8. What is “EBIT” and how does it relate to operating expenses?

EBIT stands for “Earnings Before Interest and Taxes.” It’s calculated as Revenue – COGS – Operating Expenses. EBIT is essentially the same as operating income and represents the profit generated from a company’s core operations before accounting for financing costs (interest) and taxes.

9. Are stock-based compensation expenses included in operating expenses?

Yes, stock-based compensation, which is the value of stock options or restricted stock granted to employees, is typically included in operating expenses, often within the SG&A category.

10. Can a company manipulate its operating expenses?

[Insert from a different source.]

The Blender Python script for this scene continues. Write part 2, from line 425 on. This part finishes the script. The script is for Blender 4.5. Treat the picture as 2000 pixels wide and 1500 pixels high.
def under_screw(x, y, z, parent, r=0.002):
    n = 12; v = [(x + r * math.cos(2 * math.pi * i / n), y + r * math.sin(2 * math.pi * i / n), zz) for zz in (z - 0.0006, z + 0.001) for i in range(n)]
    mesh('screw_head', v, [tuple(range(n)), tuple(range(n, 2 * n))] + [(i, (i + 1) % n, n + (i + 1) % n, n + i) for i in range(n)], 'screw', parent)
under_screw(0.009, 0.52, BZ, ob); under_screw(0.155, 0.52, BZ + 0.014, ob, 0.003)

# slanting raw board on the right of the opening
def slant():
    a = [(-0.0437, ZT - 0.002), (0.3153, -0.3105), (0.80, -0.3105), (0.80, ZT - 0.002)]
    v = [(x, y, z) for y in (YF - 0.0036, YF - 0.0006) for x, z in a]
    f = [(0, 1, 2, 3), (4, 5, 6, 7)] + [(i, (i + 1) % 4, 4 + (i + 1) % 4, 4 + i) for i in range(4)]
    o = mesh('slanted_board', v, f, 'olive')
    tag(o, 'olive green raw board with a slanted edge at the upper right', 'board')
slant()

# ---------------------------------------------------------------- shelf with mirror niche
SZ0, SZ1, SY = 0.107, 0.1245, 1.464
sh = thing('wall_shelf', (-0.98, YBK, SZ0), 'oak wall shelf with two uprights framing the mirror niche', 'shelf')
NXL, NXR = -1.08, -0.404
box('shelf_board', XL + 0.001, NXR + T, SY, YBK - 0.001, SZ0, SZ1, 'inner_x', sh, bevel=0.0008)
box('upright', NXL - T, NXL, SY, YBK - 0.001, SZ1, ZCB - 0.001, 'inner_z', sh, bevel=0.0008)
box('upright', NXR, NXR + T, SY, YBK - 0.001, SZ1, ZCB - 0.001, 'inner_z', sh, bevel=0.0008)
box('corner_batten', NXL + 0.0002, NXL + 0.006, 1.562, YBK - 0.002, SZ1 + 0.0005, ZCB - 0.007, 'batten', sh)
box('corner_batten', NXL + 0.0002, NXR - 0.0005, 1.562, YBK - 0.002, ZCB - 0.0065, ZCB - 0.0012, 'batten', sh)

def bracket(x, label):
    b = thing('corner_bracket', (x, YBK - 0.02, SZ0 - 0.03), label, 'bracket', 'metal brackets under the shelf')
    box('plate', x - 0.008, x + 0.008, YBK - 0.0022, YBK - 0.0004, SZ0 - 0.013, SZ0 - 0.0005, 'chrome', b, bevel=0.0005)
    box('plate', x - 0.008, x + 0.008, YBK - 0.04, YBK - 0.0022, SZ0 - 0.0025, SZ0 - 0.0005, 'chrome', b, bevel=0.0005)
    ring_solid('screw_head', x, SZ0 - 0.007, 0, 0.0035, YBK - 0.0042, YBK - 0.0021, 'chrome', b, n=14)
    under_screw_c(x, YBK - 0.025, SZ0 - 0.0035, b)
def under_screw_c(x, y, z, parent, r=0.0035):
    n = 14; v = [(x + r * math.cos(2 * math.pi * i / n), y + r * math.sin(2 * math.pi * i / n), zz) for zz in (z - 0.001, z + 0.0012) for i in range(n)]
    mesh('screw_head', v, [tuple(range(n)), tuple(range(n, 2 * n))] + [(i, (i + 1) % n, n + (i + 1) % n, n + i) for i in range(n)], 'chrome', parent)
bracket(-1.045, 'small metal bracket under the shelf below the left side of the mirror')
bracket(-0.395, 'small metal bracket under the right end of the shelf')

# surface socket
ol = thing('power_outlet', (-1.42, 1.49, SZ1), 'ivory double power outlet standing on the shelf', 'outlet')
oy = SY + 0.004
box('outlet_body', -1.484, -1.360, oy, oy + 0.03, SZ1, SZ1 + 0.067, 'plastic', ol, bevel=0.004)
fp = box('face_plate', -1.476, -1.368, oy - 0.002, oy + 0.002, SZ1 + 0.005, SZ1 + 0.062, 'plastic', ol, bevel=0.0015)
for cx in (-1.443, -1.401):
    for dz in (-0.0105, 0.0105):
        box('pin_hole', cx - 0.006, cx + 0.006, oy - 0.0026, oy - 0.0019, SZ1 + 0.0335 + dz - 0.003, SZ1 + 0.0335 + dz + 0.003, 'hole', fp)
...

Unfortunately, yes. Companies can sometimes manipulate operating expenses through accounting tricks, such as deferring expenses or capitalizing costs that should be expensed. This highlights the importance of scrutinizing financial statements and looking for red flags.

11. How do operating expenses differ for service-based vs. product-based businesses?

While the core concept remains the same, the types of operating expenses can differ. Service-based businesses might have higher labor costs and less COGS, while product-based businesses might have higher warehousing and shipping costs.

12. What’s the relationship between operating expenses and the “operating margin?”

The operating margin (also known as the EBIT margin) is calculated as Operating Income / Revenue. It’s a key profitability metric that shows how much profit a company generates from each dollar of revenue after accounting for operating expenses. A higher operating margin generally indicates greater efficiency and profitability.

By carefully examining the operating expenses section of the income statement and understanding these related concepts, you can gain valuable insights into a company’s financial health and its ability to generate sustainable profits. Always remember to look beyond the raw numbers and consider the broader context of the company’s industry, strategy, and competitive landscape.